Nightlife in Yorkshire and London
I’m writing this week’s column sitting outside in the crisp, breezy London air at Sacred Café on Ganton Street just off commercial Carnaby. According to Time Out London, it’s “The Place for Coffee Worship,” which is what I hastily needed on this hungover Sunday...

I’m writing this week’s column sitting outside in the crisp, breezy London air at Sacred Café on Ganton Street just off commercial Carnaby. According to Time Out London, it’s “The Place for Coffee Worship,” which is what I hastily needed on this hungover Sunday after an insane night out first at the W London’s Lounge Bar for aperitivo and then Balans for dinner with their signature Porn Star Martinis (which come with champagne shots and apparently make your breath smell like passion fruit) and finally at the club Lo Profile. We didn’t really keep it low profile outside on Meard Street at 4am. I’m talking about YOU, Alessio. I think I’ve written about Baby A’s farewell party in Hong Kong two years ago being totally Dramadan. Well, last night was total Dramadan, Holi fuck and Ragnarok all rolled into one. Typical West London hot mess. I shan’t say anymore. Then there was a fight between aggro English lads, the police and a Pakistani with umbrellas while the Vietnamese cheered inside Hung’s, the Chinese restaurant right opposite the W where we were having post-clubbing congee.
What was I doing in the UK? I agreed to go on this last minute whirlwind press trip to Yorkshire, the biggest county in England, as I was sick of sweating in Hong Kong. Plus BA was inviting us to experience their new first class seats. Can’t say no to that! My magical friend Alison—who hasn’t made an appearance in this column since she moved back to the UK last year—surprised both me and the group of journalists I was traveling with by showing up at the platform of York’s quaint train station at 10am with a white rose of Yorkshire—morning party. Old York is incredibly charming and picturesque, and is now on my list of favorite medieval towns… although nightlife there only revolves around going down to ancient pubs like the Black Swan for few pints of the local ale and squirrel pie. I ate squirrel for the first time in my life. It isn’t really representative of the local cuisine, but I just had to have it. Squirrel tastes just like rabbit, or chicken if you’re chicken and never had rabbit.

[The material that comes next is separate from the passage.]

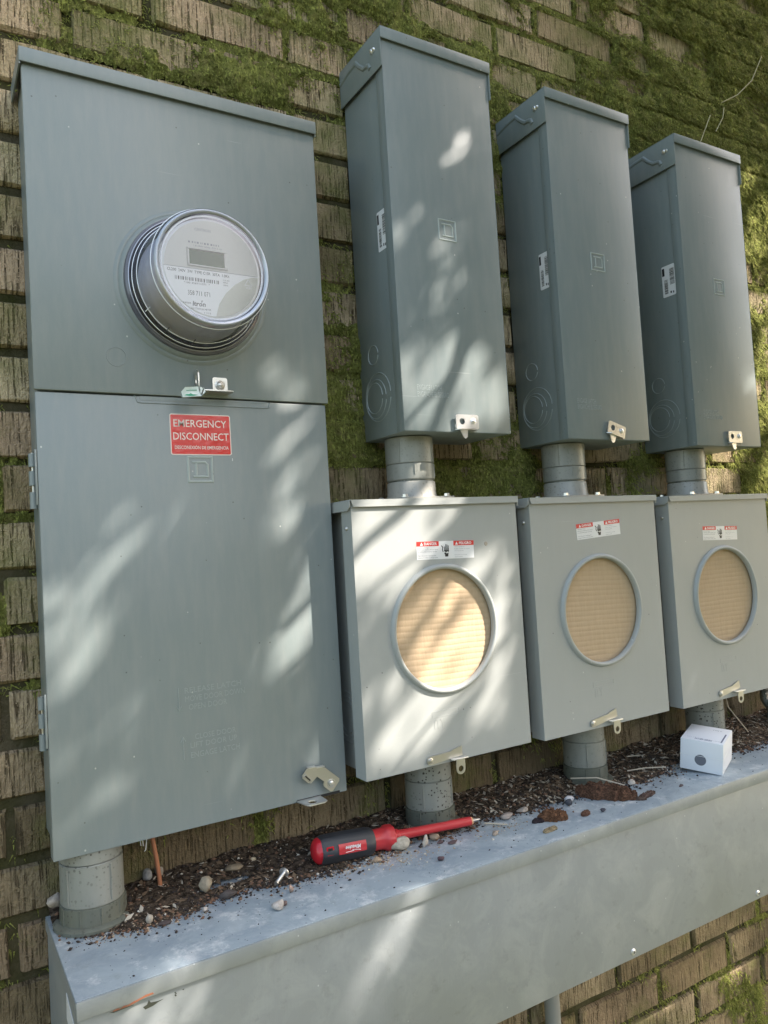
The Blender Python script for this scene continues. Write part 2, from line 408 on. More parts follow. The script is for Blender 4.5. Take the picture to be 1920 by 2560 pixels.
# ------------------------------------------------------------------ brick wall
wall = thing('brick_wall', 'combed tan brick wall with dark mossy mortar joints behind the meter boxes', 'wall')
bm = B(-1.6, 4.2, .0085, .25, -.05, 3.4); mk('mortar', bm, M_MORT, wall)
J = .0115
beds = {0: 1.7930}
for k in range(1, 26): beds[k] = 1.7930+.0676*k
for k in range(-1, -27, -1): beds[k] = 1.7930+.0698*k
def rowoff(k):
    o = .0605 if k % 2 == 0 else .1645
    return o if k > -18 else o+.040
def brick_mesh(i, wd, hh):
    r = random.Random(100+i); bm = bmesh.new(); nx, nz = 5, 3
    xs = [-wd/2, -wd/2+.003, 0, wd/2-.003, wd/2]; zs = [-hh/2, -hh/2+.003, hh/2-.003, hh/2]
    xs = [-wd/2, -wd/2+.0035, -wd/6, wd/6, wd/2-.0035, wd/2]
    G = []
    for a, x in enumerate(xs):
        col = []
        for b, z in enumerate(zs):
            edge = (a in (0, 5)) or (b in (0, 3))
            y = (.0035+r.uniform(0, .003)) if edge else r.uniform(-.0004, .0008)
            dx = r.uniform(-.0018, .0018); dz = r.uniform(-.0016, .0016)
            col.append(bm.verts.new((x+dx, y, z+dz)))
        G.append(col)
    for a in range(5):
        for b in range(3): bm.faces.new((G[a][b], G[a+1][b], G[a+1][b+1], G[a][b+1]))
    border = [G[a][0] for a in range(6)]+[G[5][b] for b in (1, 2, 3)]+[G[a][3] for a in (4, 3, 2, 1, 0)]+[G[0][b] for b in (2, 1)]
    back = [bm.verts.new((v.co.x, .03, v.co.z)) for v in border]; n = len(border)
    for i2 in range(n): bm.faces.new((border[i2], border[(i2+1) % n], back[(i2+1) % n], back[i2]))
    bmesh.ops.recalc_face_normals(bm, faces=bm.faces)
    me = bpy.data.meshes.new('brick'); bm.to_mesh(me); bm.free(); me.materials.append(M_BRICK); me.shade_smooth(); me.set_sharp_from_angle(angle=math.radians(28)); return me
PW = .2140
BV = [[brick_mesh(i, PW-J, h-J) for i in range(8)] for h in (.0676, .0698)]
boxes = [((BX0, BY, BZ0), (BX1, 0, BZ1)), ((WX0, WY, WB), (WX1, 0, WZ))]
for i in range(3):
    boxes.append(((UX[i], UY, UZ0[i]), (UX[i]+UW, 0, UZ1[i]))); boxes.append(((SX[i], SY, SZ[i]-SH), (SX[i]+SW, 0, SZ[i])))
CP = M.translation
def seen(P):
    d = Vector(P)-CP; z = d.dot(F_)
    if z <= .1: return 0
    u, v = d.dot(R_)/z, d.dot(U_)/z
    if abs(u) > 960/1916+.02 or abs(v) > 1280/1916+.02: return 0
    for lo, hi in boxes:
        t0, t1 = 0., .995
        for a in range(3):
            if abs(d[a]) < 1e-9:
                if not lo[a] <= CP[a] <= hi[a]: t0 = 2
                continue
            p, q = (lo[a]-CP[a])/d[a], (hi[a]-CP[a])/d[a]
            if p > q: p, q = q, p
            t0, t1 = max(t0, p), min(t1, q)
        if t0 < t1: return 0
    return abs(d.y)/z**3
bricks = []
for k in range(-25, 23):
    zc = (beds[k]+beds[k+1])/2
    if zc < .03: continue
    n0 = math.floor((-1.5-rowoff(k))/PW)
    for n in range(n0, n0+26):
        xc = rowoff(k)+PW*(n+.5)
        if xc > 3.95 or (k, n) == (None, None): continue
        s = sum(seen((xc+a*PW*.45, 0, zc+b*.028)) for a in (-1, -.5, 0, .5, 1) for b in (-1, 0, 1))
        bricks.append((s, k, xc, zc))
bricks.sort(key=lambda t: -t[0])
rest = []; vis = [b for b in bricks if b[0] > 0][:296]; others = bricks[len(vis):]
for s, k, xc, zc in vis:
    r = random.Random(int(xc*1000)*31+k)
    o = bpy.data.objects.new('brick', BV[0 if k >= 0 else 1][r.randrange(8)]); COL.objects.link(o); o.parent = wall
    o.location = (xc+r.uniform(-.0015, .0015), r.uniform(0, .0016), zc+r.uniform(-.001, .001)); o.rotation_euler = (r.uniform(-.012, .012), r.uniform(-.006, .006), r.uniform(-.006, .006))
V, F, T, base = [], [], [], 0
for s, k, xc, zc in others:
    r = random.Random(int(xc*1000)*31+k); me = BV[0 if k >= 0 else 1][r.randrange(8)]
    v = np.empty(len(me.vertices)*3, np.float32); me.vertices.foreach_get('co', v); v = v.reshape(-1, 3)+np.array((xc+r.uniform(-.0015, .0015), r.uniform(0, .0016), zc), np.float32)
    V.append(v); F.append(np.array([p.vertices[:] for p in me.polygons], np.int32)+base); base += len(v); T += [r.random()]*len(v)
o = arr('distant_bricks', np.concatenate(V), np.concatenate(F), M_BRICK, wall); tag(o, kind='stuff')
a = o.data.attributes.new('tone', 'FLOAT', 'POINT'); a.data.foreach_set('value', np.array(T, np.float32))

# ------------------------------------------------------------------ moss on the wall
def inbrick(x, z):
    ks = sorted(beds); bz = np.array([beds[k] for k in ks]); idx = np.clip(np.searchsorted(bz, z)-1, 0, len(ks)-1)
    kk = np.array(ks)[idx]; lo = bz[idx]
    off = np.where(kk % 2 == 0, .0605, .1645)+np.where(kk > -18, 0, .04)
    fx = np.mod(x-off, PW); n = np.floor((x-off)/PW).astype(int)
    ch = np.where(kk >= 0, .0676, .0698); fz = z-lo
    d = np.minimum(np.minimum(fx-J/2, PW-J/2-fx), np.minimum(fz-J/2, ch-J/2-fz))   # >0 inside brick
    return d, kk, n
def mossd(x, z):
    d, kk, n = inbrick(x, z)
    T = np.random.default_rng(5).random((256, 256)); br = T[kk % 256, n % 256]
    f = fbm(x+.3*z, z, 3, 5, 5.5)*.62+fbm(x, z, 8, 4, 26.)*.22+fbm(x, z, 21, 2, 90.)*.16
    def bl(cx, cz, rx, rz): return np.exp(-(((x-cx)/rx)**2+((z-cz)/rz)**2))
    b = .33+.06*np.clip((x-.9)/.7, 0, 1)*np.clip((z-.9)/.6, 0, 1)
    b += .15*np.clip((z-1.86)/.2, 0, 1)*np.clip((x-.25)/.4, 0, 1)
    b += .09*bl(1.72, 2.1, .26, .5)+.08*bl(1.35, 2.02, .16, .10)+.085*bl(.55, 1.58, .14, .32)+.12*bl(.45, 1.87, .22, .05)+.16*bl(.76, 1.27, .10, .035)
    b += .17*bl(1.62, 1.3, .14, .5)+.06*bl(.53, 1.33, .10, .16)
    b -= .06*bl(0.05, 1.0, .12, .9)+.12*bl(1.1, .75, .8, .22)+.10*bl(1.1, .3, .35, .3)-.07*bl(1.62, .42, .2, .3)
    b += np.where(d < 0, .075, 0)+.05*np.exp(-np.clip(d, 0, 1)/.006)
    b -= np.where(br > .52, (br-.52)*.42, 0)*np.where(d > 0, 1, 0)
    # bare bricks the picture shows
    for cx, cz in ((.80, 2.10), (.93, 2.02), (1.0, 1.99), (1.30, 2.17), (1.30, 2.11), (1.15, 2.17), (1.42, 2.25), (.20, 1.965), (.38, 1.965), (1.70, 2.42)):
        b -= .16*np.exp(-(((x-cx)/.062)**2+((z-cz)/.026)**2)**2)*np.where(d > 0, 1, .2)
    return (f+b)-.957, d
s = .0055
gx, gz = np.meshgrid(np.arange(-.35, 2.5, s), np.arange(.04, 2.95, s), indexing='ij')
jx = gx+rng.uniform(-.4, .4, gx.shape)*s; jz = gz+rng.uniform(-.4, .4, gx.shape)*s
D, dd = mossd(jx, jz)
h = np.clip(D, -.2, .3)*.05; h = np.where(D > 0, np.minimum(h, .010)+.0004+.004*(fbm(jx, jz, 61, 3, 70.)-.35)*np.clip(D*25, 0, 1), -.004)
base_y = np.where(dd < 0, .0080, 0.)
Y = base_y-h-rng.uniform(0, .0022, gx.shape)*(D > 0)
Vm = np.stack([jx, Y, jz], -1).reshape(-1, 3)
nx, nz = gx.shape; idx = np.arange(nx*nz).reshape(nx, nz)
Q = np.stack([idx[:-1, :-1], idx[1:, :-1], idx[1:, 1:], idx[:-1, 1:]], -1).reshape(-1, 4)
on = (D > 0).reshape(-1); keep = on[Q].sum(1) >= 2; Q = Q[keep]
use = np.unique(Q); rm = -np.ones(nx*nz, int); rm[use] = np.arange(len(use))
o = arr('moss', Vm[use], rm[Q], M_MOSS, None, 180)
tag(o, 'green moss cushions growing over the brick wall, thickest at the upper right', 'moss', kind='stuff')
# fronds: short drooping blades on the cushions
nb = 700000
px, pz = rng.uniform(-.3, 2.3, nb), rng.uniform(.05, 2.9, nb)
D2, d2 = mossd(px, pz); ok = D2 > rng.normal(-.030, .030, nb)
px, pz, D2, d2 = px[ok], pz[ok], D2[ok], d2[ok]
n = len(px); h2 = np.clip(D2*.05, 0, .010); py = np.where(d2 < 0, .008, 0)-h2
L = rng.uniform(.004, .012, n)*(1+1.1*np.clip((px-.9)/.5, 0, 1)); ang = rng.normal(-math.pi/2, .75, n); out = rng.uniform(.15, .85, n)
dx, dz, dy = np.cos(ang)*L, np.sin(ang)*L, -out*L*.7
ww = .0010*(1+.6*(px > 1.2)); wx, wz = -np.sin(ang)*ww, np.cos(ang)*ww
A = np.stack([px-wx, py+.001, pz-wz], -1); Bv = np.stack([px+wx, py+.001, pz+wz], -1); Cv = np.stack([px+dx, py+dy, pz+dz], -1)
Vb = np.stack([A, Bv, Cv], 1).reshape(-1, 3)
o = arr('moss_fronds', Vb, np.arange(n*3).reshape(-1, 3), M_MOSSB)
tag(o, 'fuzzy drooping moss fronds standing off the moss on the brick wall', 'moss', kind='stuff')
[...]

We spent a day in the port town of Whitby, where fish n’ chips was born (Magpie’s haddock was seriously the BEST fish n’ chups I’ve ever had!) and where Bram Stoker wrote parts of Dracula (Whitby’s is where the vampire lord landed in England) and where it’s Goth night every evening. Our last night in Yorkshire was at the Devonshire Arms in bucolic Skipton, an exquisite country house hotel and spa with its own helipad amidst the ruins of Bolton Abbey, surrounded by rolling green meadows and brown sheep dung (there’s no dung on the hotel’s immaculate lawns, of course). The cocktail lounge there makes an impressively mean, clean dirty Martini, and Morrissey was staying there that night. Alas, the PR wouldn’t disclose which private dining room he was in, even after all the wines at the 10-course dinner in their Michelin-starred Burlington Restaurant. So no, I didn’t get to be a groupie and party it up like a rock star with Morrissey—thereby disappointing all the DJs and Brits who read my FB update.
After a week of Yorkshire pudding and potatoes; I was like, BP, GIVE ME FRIKKIN RICE AND SOUP NOODLES IN LONDON. Luckily, I had checked in to the W Leicester Square, wondrously right next to Chinatown and SoHo. If you want to be right where the partying is, W is simply the hotel to be at—that location is simply unassailable.
Tomorrow night, it’s Shoreditch, bitches!